Когда защита отечества требовала, чтобы все поголовно шли на границу; когда все боялись, что наши многочисленные армии не могут отбить победоносных легионов Европы, стремившихся на Францию, как на верную добычу, тогда Монж обещал отдать двух своих дочерей в замужество за двух первых солдат, раненых на границе. Наполеон рассказывал это товарищам своей ссылки на о. св. Елены. — Сперва положим, что это справедливо: что можно заключить из слов Монжа? Благородный гражданин хотел только выразить ту мысль, что в бедствиях отечества должно всем жертвовать. Если же слова его примем в буквальном смысле, то надо только жалеть, что они были сказаны, а не считать их доказательством ожесточенного сердца. Г-жа Монж горько жаловалась на такое обвинение против ее мужа и была совершенно уверена, что его нежная душа и здравый ум никогда не могли впутать дочерей в интриги партий и предлагать их на жертву политики.
Читая биографов, видим, что Монж сохранил свои революционные привычки даже в то время, когда все стыдились их. Например, пишут, что в 1794 г., в нормальной школе, он один из всех профессоров говорил своим ученикам ты. Это обвинение могу распространить: две тысячи воспитанников школы Политехнической помнят, что он иначе говорил с ними. Такое обращение не потерпели бы они от другого профессора; но Монжа они считали своим отцом, имевшим право говорить им ты.
Если это оправдание не удовлетворительно, то пусть обвинение останется на памяти Монжа; я не думаю представлять его идеалом совершенства; я даже прошу, чтобы комиссия о сооружении ему памятника в Боне к словам: «Политехническая школа, начертательная и высшая геометрия», прибавила: «Монж своим ученикам говорил ты».
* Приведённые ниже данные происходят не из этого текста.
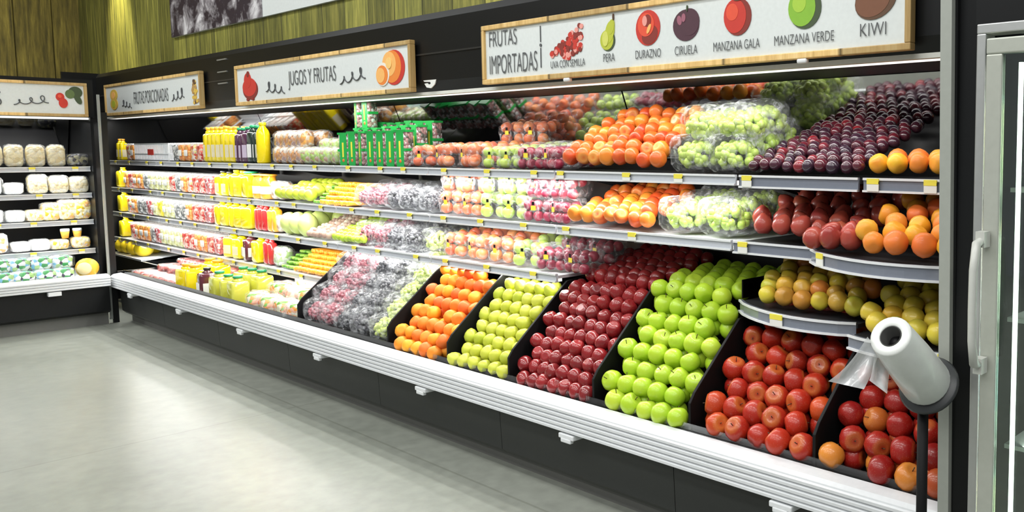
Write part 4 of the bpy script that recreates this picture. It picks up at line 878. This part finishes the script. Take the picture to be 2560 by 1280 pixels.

В то время как Монж был морским министром, правительство попирало ногами вечные начала правосудия, священные права человечества и даже правила здравой политики — вот новый источник для обвинения нашего товарища. Позвольте мне предложить несколько замечаний. При конвенте, и Монж и все другие министры были не что иное, как самые покорные подчиненные страшного собрания. Все обманываются, когда воображают, что в 1793 г. громкое слово «министр» означает то же, что мы привыкли видеть в Ришелье, Мазарине, Лувуа Флери́ или в министрах конституционных правительств. Кто так думает, тот не понимает событий нашей революции.
Но говорят, что бывает время, когда честный человек не должен оставаться на службе и когда просьба об отставке должна быть непременной его обязанностью. Сущая правда; но в какое время надо исполнять это правило? Конечно, не в то, когда гибнет национальная независимость. Тогда нельзя думать о своем добром имени; тогда в закон превращаются слова Карно: «пусть лучше погибнет мое доброе имя, нежели отечество!»
К этому надо прибавить, что Монж, содействуя своей беспримерной деятельностью защите отечества, не дорожил своей славой: чтобы освободиться от не исполняемых обязанностей министерства, он объявил себя неспособным к делам политическим и административным, хотя его два раза назначали кандидатом в члены исполнительной директории, и притом во время событий, снимавших маски со всех правителей; в то время, когда неистовые партии клеветали одна на другую. Итак, народные избиратели понимали, из какого нечистого источника истекали клеветы, и не сомневались в честности и доброте Монжа, избирая его на одну из тех должностей, которые никому не нравились, потому что пятерых директоров называли пятью королями. После такой народной доверенности к нашему товарищу нет уже надобности останавливаться над наветами безымянными и вполне неосновательными, — наветами, происходившими от того, что не умели отличать истинного патриотизма от буйства и неистовства революционного.